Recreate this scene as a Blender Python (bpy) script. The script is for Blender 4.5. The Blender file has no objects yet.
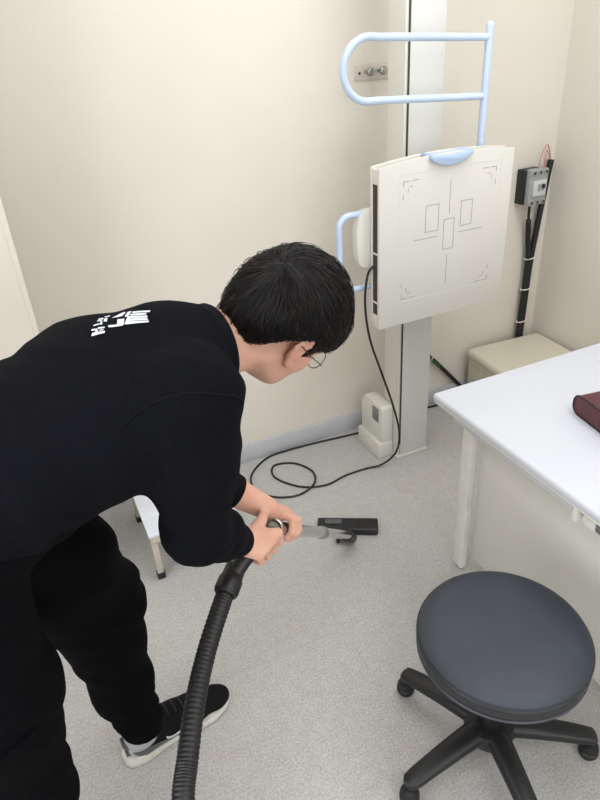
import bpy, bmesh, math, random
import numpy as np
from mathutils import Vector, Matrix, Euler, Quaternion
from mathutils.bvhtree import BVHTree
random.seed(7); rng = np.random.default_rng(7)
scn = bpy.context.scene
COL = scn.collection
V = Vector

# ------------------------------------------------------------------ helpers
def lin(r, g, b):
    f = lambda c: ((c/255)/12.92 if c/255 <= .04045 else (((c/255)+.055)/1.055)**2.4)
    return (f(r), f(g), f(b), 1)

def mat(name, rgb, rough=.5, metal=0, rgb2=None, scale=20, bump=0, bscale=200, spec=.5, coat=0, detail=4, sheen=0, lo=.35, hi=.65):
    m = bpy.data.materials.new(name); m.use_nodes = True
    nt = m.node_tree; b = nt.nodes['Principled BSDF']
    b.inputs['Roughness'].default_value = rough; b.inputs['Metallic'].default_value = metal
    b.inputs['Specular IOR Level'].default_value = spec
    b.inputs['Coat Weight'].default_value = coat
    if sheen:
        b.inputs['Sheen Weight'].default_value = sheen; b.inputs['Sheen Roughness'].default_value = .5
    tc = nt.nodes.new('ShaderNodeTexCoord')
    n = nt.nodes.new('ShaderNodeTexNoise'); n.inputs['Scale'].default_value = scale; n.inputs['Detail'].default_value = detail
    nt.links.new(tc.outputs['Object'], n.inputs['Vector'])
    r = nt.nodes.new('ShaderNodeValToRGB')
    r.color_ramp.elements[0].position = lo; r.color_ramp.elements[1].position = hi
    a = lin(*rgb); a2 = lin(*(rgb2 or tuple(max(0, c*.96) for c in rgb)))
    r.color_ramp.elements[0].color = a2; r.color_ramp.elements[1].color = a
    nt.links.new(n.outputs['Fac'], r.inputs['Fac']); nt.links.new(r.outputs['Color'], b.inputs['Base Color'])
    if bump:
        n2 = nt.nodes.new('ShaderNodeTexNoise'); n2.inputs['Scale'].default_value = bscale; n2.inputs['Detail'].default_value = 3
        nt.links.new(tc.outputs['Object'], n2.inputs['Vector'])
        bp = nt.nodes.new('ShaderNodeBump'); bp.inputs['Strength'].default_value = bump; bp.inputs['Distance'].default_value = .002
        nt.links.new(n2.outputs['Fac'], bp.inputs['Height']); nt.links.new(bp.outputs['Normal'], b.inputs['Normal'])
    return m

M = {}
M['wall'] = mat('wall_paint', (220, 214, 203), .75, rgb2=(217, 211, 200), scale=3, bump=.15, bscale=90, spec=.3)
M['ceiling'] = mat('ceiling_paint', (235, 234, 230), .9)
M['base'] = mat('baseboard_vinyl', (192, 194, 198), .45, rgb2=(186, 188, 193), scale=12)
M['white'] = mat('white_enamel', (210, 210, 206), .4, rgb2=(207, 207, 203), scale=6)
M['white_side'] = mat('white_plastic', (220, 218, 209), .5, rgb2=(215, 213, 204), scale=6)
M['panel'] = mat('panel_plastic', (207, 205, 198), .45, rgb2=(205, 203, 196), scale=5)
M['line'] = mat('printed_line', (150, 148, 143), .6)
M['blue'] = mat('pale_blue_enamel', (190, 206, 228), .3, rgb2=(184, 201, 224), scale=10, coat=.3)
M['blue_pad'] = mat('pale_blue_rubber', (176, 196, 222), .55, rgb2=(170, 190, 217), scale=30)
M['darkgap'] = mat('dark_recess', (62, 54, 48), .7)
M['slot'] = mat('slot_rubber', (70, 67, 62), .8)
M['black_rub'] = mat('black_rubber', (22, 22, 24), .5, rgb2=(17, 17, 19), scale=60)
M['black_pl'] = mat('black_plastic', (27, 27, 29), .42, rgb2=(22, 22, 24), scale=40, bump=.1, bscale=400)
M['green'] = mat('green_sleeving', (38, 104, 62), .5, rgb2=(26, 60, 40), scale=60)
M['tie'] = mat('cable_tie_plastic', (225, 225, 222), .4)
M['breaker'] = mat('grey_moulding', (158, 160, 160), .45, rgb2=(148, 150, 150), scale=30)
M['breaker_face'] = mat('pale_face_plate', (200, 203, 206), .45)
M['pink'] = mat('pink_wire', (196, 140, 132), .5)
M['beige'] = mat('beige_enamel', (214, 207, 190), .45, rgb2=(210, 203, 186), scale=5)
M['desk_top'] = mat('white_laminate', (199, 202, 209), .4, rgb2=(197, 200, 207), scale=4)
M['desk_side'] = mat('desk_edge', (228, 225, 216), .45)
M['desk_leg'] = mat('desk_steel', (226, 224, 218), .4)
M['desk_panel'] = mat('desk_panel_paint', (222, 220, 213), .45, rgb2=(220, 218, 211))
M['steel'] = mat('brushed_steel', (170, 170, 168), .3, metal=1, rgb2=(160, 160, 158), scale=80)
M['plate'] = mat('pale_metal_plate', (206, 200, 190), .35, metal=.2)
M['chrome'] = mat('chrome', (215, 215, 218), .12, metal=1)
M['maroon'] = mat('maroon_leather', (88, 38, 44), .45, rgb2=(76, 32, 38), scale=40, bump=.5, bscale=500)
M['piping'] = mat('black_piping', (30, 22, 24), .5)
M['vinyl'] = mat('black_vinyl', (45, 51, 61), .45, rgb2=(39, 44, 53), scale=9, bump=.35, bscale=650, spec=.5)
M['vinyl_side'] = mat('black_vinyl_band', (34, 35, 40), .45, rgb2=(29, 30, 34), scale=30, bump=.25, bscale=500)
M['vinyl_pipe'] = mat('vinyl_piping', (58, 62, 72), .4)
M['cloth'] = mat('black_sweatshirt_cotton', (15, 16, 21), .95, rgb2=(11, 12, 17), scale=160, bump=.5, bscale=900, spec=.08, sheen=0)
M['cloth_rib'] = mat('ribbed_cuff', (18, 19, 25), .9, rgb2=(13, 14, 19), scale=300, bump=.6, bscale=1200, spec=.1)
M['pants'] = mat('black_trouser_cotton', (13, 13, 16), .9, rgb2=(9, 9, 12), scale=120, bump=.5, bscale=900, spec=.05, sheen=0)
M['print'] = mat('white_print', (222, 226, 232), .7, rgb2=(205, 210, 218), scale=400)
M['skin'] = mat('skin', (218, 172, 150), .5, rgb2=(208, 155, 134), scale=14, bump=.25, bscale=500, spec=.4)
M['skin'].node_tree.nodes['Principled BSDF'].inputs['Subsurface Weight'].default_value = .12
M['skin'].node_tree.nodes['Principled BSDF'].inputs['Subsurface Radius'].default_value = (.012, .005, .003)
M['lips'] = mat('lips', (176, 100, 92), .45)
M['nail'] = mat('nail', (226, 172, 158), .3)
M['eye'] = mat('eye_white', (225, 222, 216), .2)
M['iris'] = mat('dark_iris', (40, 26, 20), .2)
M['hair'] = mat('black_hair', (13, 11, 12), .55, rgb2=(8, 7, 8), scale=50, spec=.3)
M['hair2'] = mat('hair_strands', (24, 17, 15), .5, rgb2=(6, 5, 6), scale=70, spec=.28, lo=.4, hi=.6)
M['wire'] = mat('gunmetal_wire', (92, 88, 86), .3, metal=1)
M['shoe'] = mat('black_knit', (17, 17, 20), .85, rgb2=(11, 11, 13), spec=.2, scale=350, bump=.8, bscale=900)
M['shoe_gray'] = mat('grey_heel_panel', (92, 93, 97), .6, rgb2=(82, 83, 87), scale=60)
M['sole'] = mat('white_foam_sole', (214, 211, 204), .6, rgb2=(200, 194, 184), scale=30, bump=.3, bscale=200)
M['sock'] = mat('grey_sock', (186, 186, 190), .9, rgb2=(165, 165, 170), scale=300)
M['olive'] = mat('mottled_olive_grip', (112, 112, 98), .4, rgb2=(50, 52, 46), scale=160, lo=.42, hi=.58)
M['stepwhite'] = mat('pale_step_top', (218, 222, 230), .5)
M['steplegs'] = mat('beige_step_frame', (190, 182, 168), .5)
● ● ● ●
Starting at the top of the listing above, reproduce each line up to and including the one with "return (f(r), f(g), f(b), 1)"; omit the pictures.

Result:
Recreate this scene as a Blender Python (bpy) script. The script is for Blender 4.5. The Blender file has no objects yet.
import bpy, bmesh, math, random
import numpy as np
from mathutils import Vector, Matrix, Euler, Quaternion
from mathutils.bvhtree import BVHTree
random.seed(7); rng = np.random.default_rng(7)
scn = bpy.context.scene
COL = scn.collection
V = Vector

# ------------------------------------------------------------------ helpers
def lin(r, g, b):
    f = lambda c: ((c/255)/12.92 if c/255 <= .04045 else (((c/255)+.055)/1.055)**2.4)
    return (f(r), f(g), f(b), 1)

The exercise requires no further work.